Nel depauperamento generale del XVIII secolo non tornava, certo, a vantaggio di Taormina la nuova viabilità che, tracciata a metà del secolo - in modo però ancora approssimato lungo il litorale, cominciava a escludere l'attraversamento della città. Ulteriormente perfezionato tra il 1825 e il 1830, l'asse viario litorale segnava un pesante colpo per l'antica stazione di merci e carovane, alla quale ora veniva fatta salire, dal litorale, una deviazione rotabile lungo il dorso del Catrabico (corruzione da Catabrìco: kata-brikka = giù dalla rupe). Isolata dai traffici commerciali, Taormina si apriva però in quegli anni all'industria turistica, già promossa, nei circuiti europei, dalle suggestive descrizioni restituite dai viaggiatori stranieri del XVIII secolo. In esse non si era mancato di coniugare le rare identità naturali del sito con il pregio delle architetture edificate tra età classica e basso Medioevo.

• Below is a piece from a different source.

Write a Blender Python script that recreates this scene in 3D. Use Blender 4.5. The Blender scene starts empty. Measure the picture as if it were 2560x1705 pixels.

Del resto, a tale nuova politica economica si prestava «opportunamente» la soppressione delle corporazioni religiose dopo il 1866. Gli ampi contenitori conventuali che si sarebbero resi così disponibili, avrebbero offerto abbondanti servizi per la nascente organizzazione turistica della città: cioè per usi alberghieri (S. Domenico), sanitari (S. Francesco di Paola), assistenziali (S. Maria di Gesù dei Francescani), culturali (S. Agostino), di pubblica sicurezza e di spettacolo (S. Maria Valverde). Il nuovo sviluppo economico, basato soltanto sul turismo, conduceva a un’ulteriore espansione urbana, nel corso del Novecento, strettamente connessa alla costruzione di nuove strade di collegamento: una a monte, verso Castelmola, l'altra a valle del corso. L'univoca definizione turistica, tuttavia, negli ultimi decenni, traendo a sé tante energie, ha condizionato talmente le espressioni della cultura locale da rischiare l'alienazione di un’identità storica.